With the sense of tact and timing for which he is renowned, Paul Pogba’s agent, Mino Raiola, suggested at the weekend that Manchester United may wish to swap his client for Eden Hazard.

‘Pogba to Real Madrid is difficult,’ Raiola said. ‘But nothing is impossible. What if Real offer a Hazard-Pogba swap? If all parties like it, why not?’

What chutzpah. What panache. What imagination. Maybe he’s trying to get a final one in before Ed Woodward goes for good.

Perhaps all his mates were on the extension line stifling snorts and giggles as Raiola tried to sell Manchester United one last incredible pup, for old time’s sake. Whatever aggravation there has been around Pogba since he arrived in 2016, he is not Hazard at Real Madrid.

There have been good games, good times, trophies in which he has played a valuable part, performances that have stood out, haircuts that have gone like gangbusters on social media. Not as many as United would have wanted, obviously, not as many as there should have been.

But Pogba has been a disappointment, not a disaster. He’s not Alexis Sanchez. That is, perhaps, the only transfer in recent memory that has fared worse than Hazard’s £90million switch from Chelsea to Real Madrid in 2019.

Hazard’s club won La Liga last year. That is the saving grace. Yet they did it despite him, not because of him, which is hardly the point of a deal of such magnitude. Hazard was supposed to be the catalyst for success, the same script that was written for him at Stamford Bridge on Wednesday.

There has been no 14th Champions League trophy, no starring role domestically. On his return to Chelsea, Hazard looked not just unfit but unathletic, as if lifestyle as much as injury has taken its toll.

Who can forget his explanation for reporting 5kg overweight in his first season? ‘When I’m on holiday, I’m on holiday,’ he said. Hazard’s critics would claim he’s had his feet up ever since.

At his best, Hazard was a great player but he was never in the class of Lionel Messi or Cristiano Ronaldo. He would take a year off, as he did in 2015-16, which resulted in the dismissal of Jose Mourinho; he might go missing for stretches of a flat campaign.

Other years, he was the difference.

The trophies Chelsea won during Hazard’s time were almost always the result of his performances — whether over a season in the case of the two titles, or in individual matches, right up to the 2019 Europa League final, his last game.
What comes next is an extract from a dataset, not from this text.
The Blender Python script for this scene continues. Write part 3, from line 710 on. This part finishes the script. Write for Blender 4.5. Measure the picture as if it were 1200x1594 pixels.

Yet to be the new Ronaldo at Madrid required discipline. Ronaldo scored as many goals in his first three games for Madrid as Hazard has in two seasons there. Actually, he scored as many goals between the 15th and 55th minute against Racing Santander on October 23, 2010: four.

The disillusionment felt in Madrid was evident in the reaction to Hazard’s joking with his former Chelsea team-mates at the final whistle. Television pundits railed; influential newspapers gave his performance zero.

‘How can he stay in Madrid a minute longer?’ it was asked. Yet this is in many ways the least of his sins. Hazard’s laughter may have been a little too carefree in the circumstances — he’s virtually doubled up in some images — but while it infuriates the fans, this is the cosmopolitan nature of modern football.

Players move around, players make friends. A Manchester United supporter might not know anyone who follows Chelsea, but Nemanja Matic knows all the older team members from his former club.

And Pogba and Anthony Martial know N’Golo Kante, Kurt Zouma and Olivier Giroud through France, and David de Gea and Cesar Azpilicueta know each other through Spain, and Ben Chilwell and Harry Maguire played together at Leicester.

And some may be really good mates, family friends who haven’t seen each other for months. They might be looking forward to the match for that reason. So if Hazard couldn’t reach the final with Real Madrid, he’s probably very happy that his friends did. It doesn’t mean indifference.

The rash tackle that set off Hazard’s injury problems last season was made by Thomas Meunier of Paris Saint-Germain, a Belgium team-mate. Yet it shows the frustration felt with Hazard that Wednesday’s trivial post-match incident took on meaning.

These fall-outs rarely right themselves in Madrid. Not even one of the greatest goals in the history of European finals could repair relations for Gareth Bale. Madrid’s media arm is as relentless as Sergio Ramos at his peak.

The problem is that club and player are stuck. Hazard isn’t worth £90m anymore, and Madrid don’t have the financial reserves to take a hit and go again. That’s why men like Raiola get ideas. Bad ones, obviously. God loves a trier, as the saying goes, although effort is no longer Hazard’s forte.